Trelawney1 Trelawney3 Trelawney2
Full Name: Al Trelawney
Nationality: British
Organization: The Department
Occupation Agent

Creator: Antony Melville-Ross
Time Span: 1978 - 1981


Al Trelawney is an agent for the Department in British Intelligence.

This Department is an apparent independent section of the British Special Branch. Apparent because while Special Branch is mentioned in the opening page of the first book, it is always referred to as the Department from then on and its activities fell more in line with MI-6 than the traditional Special Branch. Whichever it is, it is under the direction of Colonel Barry, a devious yet still compassionate man with many years of experience and service. He is well liked and respected by his men but his position is coveted by others in the Intelligence community.

The three book series takes place of several years but it starts in the late 50's. Though no actual date is mentioned in the book, the facts mentioned reveal the time period. King Idris of Libya is firmly in control, placing it during his monarchy of 1949-1969. The secretary of the Director, a woman much loved by him, had suffered gravely at the hands of the Gestapo during the War and references to the dozen years since the event puts it between 1955 and 1957. This is confirmed by references made to Trelawney's own history.

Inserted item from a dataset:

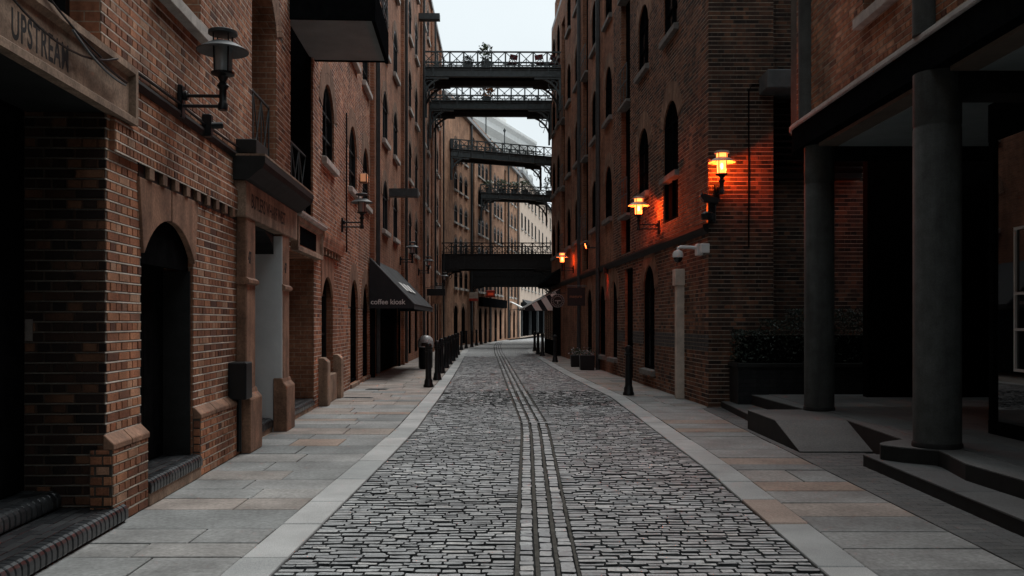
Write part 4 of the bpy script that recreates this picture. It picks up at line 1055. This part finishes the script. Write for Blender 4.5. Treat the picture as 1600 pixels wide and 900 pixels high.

Regarding the lead character, the first name of Al used by him and those close to him but what it is short for is not mentioned. He is new to the agency at the start of the series but is by no means a young man. He was a young man when he joined the British Navy shortly after the start of WWII and chose to work in the submarine field. A clear head and a keen intellect saw rapid promotion, added by the fact that many senior people died in combat and the field was always opening up. Before hostilities ended, he was a captain of his own boat.

Trelawney might have stayed in the navy except for his shart tongue and his total unwillingness to back down when he knew he was right. Even when he saw that vested interests by the other side would keep them from admitting he was right when he was right, he still hung on. This lack of professional sense kept him from the promotions his actions merited and he was "allowed" to resign.

This staunch pigheadedness continued in the nearly ten years afterwards. Three different careers came and eventually went as he found it impossible to keep his mouth shut when it was prudent to do so. Now needing a new job, he decided to try the Intelligence community and approached them for a job. Since it was usually the other way around and Trelawney was quite a bit older than normal, he was rebuffed. He tried again and again and then appealed to an uncle for a friendly word. That got him a chance and he made the most of it.

As the series begins, Trelawney has just completed 14 months of training, culminating in an assignment to procure a briefcase from a possible double agent. When the Director, during their first ever meeting, asked if it had truly been necessary to kill the other agent, Trelawney replied, "You wanted this briefcase I was sent to collect. So, it transpired, did he. A conflict of interest had arisen. I resolved it in your favor."

That sums up Trelawney quite well.

Well, except perhaps to add that the "Al" in Trelawney's name is not short for Albert or Allan or even Algernon, but for Alaric. Rather unique.

The series is most definitely centered around Trelawney but the other characters are far more important than in many series. The Director, Colonel Barry, is intriguing to watch. His secretary has her own story and plays a major role throughout. The Deputy Director, Rafferty, is free-speaking, highly intelligent man that Trelawney first respects and then grows to like. And Jane Trask, the lovely agent that Trelawney works against then with is terrific to watch in action.


Number of Books:3
First Appearance:1978
Last Appearance:1981

1 Blindfold Blindfold
Written by Antony Melville-Ross
Copyright: 1978

To find who helped steal two hundred cannisters of nerve gas, Trelawney is sent into the field in Libya. He is being used as a red herring to draw the enemy agents away from the real investigators. Trelawney doesn't know this, however, and goes after the culprits on his own.

2 Two Faces Of Nemesis Two Faces Of Nemesis
Written by Antony Melville-Ross
Copyright: 1979

Fearing someone has infiltrated the organization, Trelawney's boss puts all his agents into action tracking down leads. He does not, however, use Trelawney and that makes the agent very angry, and quite curious.

3 Tightrope Tightrope
Written by Antony Melville-Ross
Copyright: 1981

The new boss of the Division has been assassinated and his replacement can only trust Trelawney and his wife. Then Trelawney finds that the dead man may have been up to no good and that there is a plot to blackmail the government.


The terrific three-book series about Al Trelawney is like a throwback to books written 20 years before, much as the action it depicts. The books were published in the late 70's but mores and attitudes of the characters are so spot-on with books written during the 50's that the question of when they were actually written comes up. Did the author write them then and just got them published two decades later or was he just so very good at nailing the atmosphere. I honestly do not know.

I do know that I greatly enjoyed this series. I don't know if I could put up with Trelawney's constant honesty and lack of patience but I would want him on my side. And I would want Jane Trask on my side at any time for any reason.